When one player finally has gathered everything needed for a successful escape, he will have to wait for his next action phase and then announce that one of his prisoners will escape. Revealing all his escape plan, this allows him to remove one of his prisoners from the game, but as the guards wouldn't like the fact that a prisoner is missing the rest of the player's prisoners now will be kept under a closer surveillance - after all, they are prisoners of the same nationality! In gaming terms, close surveillance means the values of the cards left on the player's hand will be evaluated, and the player must take a number of surveillance markers matching this value. During the following rounds that player now must add the value of these markers to the tunnel value rolled with the escape dice, and so he must build a longer tunnel than the other players in order to escape with yet another one of his prisoners.

The other players on the other hand also may be penalized with surveillance markers if they had too many high value cards at their hands when the escape happened, and so the players do well to keep their hands manageable. However, once drawn a card either must be placed in front of the player (a slow procedure since only one card can be placed there each turn, and even in this case a replacement must be drawn), or the player must make a special discard action. Cards cannot simply be discarded in this game, but instead the player either may discard one single card, three identical cards or a total of five different cards. Discards of more than one card only can be made in one of these combinations.
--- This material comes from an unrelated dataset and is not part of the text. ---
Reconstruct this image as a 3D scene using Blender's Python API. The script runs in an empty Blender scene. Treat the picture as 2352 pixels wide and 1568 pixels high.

These discard rules and the fact that each player places all cards for his escape plan face down in front of himself actually spice the game up, since even though the adding of matching cards to a player's escape plan might be a good choice, situations might appear when it would make more sense to discard a card in order to get rid of some other cards with it. At this point STALAG 17 is revealed to be highly speculative with a good element of bluffing, since nobody knows how far the other players are with their own escape plans, and so the players face the decision whether it is wiser to proceed with the escape or to discard high-value cards which might possibly result in additional surveillance markers. If, at the end of one round, a player has a very small hand he may even loose some of his surveillance markers, and so the players need to evaluate the others player's actions carefully to make up their own mind for their next move.

After the escape of a prisoner and the distribution of surveillance markers a new round begins with a new roll of the escape dice, and once again the players start to draw cards in order to free one of their prisoners. As indicated, the game is won by the player who first succeeds in freeing all three of his prisoners.

During my preparations for the SPIEL 11 I expected a totally different game when I first saw a photo of the box cover of STALAG 17, but playtesting showed that the quick cardgame found in the box has a charm on its own. Actually, the rules for the distribution of surveillance markers serve as an interesting and fitting balancing mechanism, and together with just a few special cards the game comes as a thematically matching implementation of its story. An interesting find.